SET PROBLEM: Using the listing beneath this task, count the lines with the word "from" and write only the result.

------------------------

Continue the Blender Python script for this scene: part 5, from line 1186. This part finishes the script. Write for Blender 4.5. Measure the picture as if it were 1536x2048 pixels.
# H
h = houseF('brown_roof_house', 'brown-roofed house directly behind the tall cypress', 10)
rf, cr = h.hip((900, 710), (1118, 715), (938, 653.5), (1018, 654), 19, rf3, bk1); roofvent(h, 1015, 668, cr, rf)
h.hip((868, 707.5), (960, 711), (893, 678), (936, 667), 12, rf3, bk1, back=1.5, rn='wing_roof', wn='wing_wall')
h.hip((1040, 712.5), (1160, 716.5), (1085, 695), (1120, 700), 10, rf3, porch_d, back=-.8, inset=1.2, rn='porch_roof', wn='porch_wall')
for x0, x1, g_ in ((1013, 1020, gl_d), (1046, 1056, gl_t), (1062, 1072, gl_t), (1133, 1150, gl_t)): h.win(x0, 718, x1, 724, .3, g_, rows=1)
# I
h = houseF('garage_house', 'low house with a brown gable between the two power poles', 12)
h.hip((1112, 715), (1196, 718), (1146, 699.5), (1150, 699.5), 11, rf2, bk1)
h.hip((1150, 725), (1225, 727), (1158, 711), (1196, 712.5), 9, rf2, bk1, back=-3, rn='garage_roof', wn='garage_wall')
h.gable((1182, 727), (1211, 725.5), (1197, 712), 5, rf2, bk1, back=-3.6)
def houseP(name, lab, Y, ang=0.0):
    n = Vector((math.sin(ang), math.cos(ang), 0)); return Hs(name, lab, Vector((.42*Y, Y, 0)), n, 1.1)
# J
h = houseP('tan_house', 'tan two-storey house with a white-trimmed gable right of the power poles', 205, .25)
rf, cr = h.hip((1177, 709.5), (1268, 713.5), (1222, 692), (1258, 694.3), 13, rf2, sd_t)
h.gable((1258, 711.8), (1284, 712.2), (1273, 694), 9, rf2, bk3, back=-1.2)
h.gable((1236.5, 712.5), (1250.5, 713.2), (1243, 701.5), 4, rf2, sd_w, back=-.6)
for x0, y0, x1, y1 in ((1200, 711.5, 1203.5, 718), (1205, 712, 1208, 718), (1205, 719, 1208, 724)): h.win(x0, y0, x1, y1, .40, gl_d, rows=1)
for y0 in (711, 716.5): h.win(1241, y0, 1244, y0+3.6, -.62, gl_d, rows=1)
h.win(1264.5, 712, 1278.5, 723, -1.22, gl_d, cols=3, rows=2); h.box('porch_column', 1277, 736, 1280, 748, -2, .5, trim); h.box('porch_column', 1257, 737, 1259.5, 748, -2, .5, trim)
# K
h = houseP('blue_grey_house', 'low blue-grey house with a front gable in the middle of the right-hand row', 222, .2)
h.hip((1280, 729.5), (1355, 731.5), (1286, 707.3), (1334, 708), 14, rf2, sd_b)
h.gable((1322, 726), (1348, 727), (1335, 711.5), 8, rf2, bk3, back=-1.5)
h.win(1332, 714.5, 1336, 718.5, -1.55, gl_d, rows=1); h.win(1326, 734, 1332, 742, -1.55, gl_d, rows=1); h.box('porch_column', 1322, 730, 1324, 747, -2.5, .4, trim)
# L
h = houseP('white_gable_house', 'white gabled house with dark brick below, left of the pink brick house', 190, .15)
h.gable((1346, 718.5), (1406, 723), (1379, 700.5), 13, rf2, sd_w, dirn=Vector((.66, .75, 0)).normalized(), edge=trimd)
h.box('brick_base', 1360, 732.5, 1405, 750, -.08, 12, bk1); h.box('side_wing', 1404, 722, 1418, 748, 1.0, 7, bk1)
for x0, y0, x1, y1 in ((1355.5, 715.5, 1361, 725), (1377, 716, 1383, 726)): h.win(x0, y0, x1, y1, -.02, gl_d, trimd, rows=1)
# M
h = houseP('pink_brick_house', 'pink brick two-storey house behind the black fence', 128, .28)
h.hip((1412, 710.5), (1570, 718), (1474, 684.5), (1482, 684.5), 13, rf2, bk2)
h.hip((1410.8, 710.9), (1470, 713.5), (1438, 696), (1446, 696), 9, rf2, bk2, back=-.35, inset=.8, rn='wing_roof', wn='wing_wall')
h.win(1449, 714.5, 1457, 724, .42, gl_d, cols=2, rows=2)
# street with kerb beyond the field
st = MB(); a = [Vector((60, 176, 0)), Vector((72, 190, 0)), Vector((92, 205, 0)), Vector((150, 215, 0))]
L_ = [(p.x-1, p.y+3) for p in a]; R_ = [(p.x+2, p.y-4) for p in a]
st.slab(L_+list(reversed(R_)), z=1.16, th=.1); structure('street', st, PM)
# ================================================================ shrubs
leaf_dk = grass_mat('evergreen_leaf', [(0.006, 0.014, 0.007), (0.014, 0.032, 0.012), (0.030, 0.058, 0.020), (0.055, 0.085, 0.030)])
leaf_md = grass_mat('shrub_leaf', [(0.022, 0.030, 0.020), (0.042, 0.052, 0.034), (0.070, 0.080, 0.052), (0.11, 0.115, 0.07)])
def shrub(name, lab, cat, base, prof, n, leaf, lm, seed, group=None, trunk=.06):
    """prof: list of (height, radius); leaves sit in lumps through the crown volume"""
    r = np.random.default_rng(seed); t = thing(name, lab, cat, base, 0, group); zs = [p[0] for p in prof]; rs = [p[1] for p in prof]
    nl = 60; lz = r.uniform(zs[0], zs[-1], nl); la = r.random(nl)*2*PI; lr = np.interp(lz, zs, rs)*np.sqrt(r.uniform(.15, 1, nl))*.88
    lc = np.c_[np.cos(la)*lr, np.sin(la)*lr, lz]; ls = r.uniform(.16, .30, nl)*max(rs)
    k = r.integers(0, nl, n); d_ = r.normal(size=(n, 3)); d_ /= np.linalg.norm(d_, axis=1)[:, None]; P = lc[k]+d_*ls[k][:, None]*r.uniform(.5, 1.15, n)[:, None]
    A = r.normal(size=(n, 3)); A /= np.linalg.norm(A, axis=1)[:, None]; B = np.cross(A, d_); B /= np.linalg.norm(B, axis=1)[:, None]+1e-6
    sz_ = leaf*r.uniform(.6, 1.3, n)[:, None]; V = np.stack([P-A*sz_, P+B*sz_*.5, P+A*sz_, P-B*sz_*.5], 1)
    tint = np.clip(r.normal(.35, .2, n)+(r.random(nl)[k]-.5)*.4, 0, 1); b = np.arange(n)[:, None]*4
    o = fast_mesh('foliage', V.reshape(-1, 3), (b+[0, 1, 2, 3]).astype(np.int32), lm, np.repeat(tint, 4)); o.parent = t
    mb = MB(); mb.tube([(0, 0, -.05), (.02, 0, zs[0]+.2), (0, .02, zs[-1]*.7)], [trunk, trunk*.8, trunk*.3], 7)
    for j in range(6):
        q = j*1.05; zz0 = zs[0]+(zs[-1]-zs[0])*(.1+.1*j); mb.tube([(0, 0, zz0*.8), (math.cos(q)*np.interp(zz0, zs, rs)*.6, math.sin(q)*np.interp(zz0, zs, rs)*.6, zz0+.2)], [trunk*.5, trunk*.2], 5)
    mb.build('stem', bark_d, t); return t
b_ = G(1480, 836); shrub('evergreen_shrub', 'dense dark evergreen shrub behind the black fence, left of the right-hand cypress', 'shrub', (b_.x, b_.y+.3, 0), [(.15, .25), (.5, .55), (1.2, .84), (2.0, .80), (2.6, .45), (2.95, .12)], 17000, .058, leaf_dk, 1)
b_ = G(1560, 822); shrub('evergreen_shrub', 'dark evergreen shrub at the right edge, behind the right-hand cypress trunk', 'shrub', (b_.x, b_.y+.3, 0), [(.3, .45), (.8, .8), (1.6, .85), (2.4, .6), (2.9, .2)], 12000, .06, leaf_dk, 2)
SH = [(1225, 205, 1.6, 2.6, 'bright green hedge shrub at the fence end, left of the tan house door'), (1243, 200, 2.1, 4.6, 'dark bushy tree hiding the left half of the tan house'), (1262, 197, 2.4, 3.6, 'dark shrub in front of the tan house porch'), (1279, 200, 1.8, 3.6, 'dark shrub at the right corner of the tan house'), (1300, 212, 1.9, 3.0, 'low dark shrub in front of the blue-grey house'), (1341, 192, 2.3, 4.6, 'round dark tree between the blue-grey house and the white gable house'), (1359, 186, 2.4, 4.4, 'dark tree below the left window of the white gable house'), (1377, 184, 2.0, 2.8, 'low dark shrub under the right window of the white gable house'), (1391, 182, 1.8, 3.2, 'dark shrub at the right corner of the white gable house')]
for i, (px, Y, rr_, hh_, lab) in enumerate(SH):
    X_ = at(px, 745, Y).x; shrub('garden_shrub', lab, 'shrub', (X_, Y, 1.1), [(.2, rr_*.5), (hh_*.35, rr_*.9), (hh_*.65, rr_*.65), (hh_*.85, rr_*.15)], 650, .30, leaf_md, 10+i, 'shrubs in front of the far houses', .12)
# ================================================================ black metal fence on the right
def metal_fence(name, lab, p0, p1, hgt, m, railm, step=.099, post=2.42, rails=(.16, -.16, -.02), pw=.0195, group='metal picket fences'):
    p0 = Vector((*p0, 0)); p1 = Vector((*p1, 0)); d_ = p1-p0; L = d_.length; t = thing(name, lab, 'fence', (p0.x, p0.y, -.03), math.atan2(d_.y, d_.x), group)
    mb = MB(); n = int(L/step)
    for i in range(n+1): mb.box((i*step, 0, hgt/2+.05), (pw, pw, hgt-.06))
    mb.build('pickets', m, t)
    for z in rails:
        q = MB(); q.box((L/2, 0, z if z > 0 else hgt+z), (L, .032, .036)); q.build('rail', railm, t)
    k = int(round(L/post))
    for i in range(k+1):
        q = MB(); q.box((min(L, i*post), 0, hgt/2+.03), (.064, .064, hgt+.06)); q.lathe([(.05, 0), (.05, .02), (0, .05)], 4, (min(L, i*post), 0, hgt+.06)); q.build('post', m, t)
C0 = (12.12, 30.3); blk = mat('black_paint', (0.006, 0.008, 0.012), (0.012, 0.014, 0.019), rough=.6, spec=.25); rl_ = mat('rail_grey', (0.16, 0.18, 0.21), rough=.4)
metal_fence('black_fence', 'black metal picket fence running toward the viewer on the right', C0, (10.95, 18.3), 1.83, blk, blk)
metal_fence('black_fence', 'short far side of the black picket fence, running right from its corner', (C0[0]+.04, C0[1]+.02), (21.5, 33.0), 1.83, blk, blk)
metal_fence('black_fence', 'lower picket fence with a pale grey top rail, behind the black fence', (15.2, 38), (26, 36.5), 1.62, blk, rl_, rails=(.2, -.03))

------------------------

ANSWER TO THE EXERCISE: 2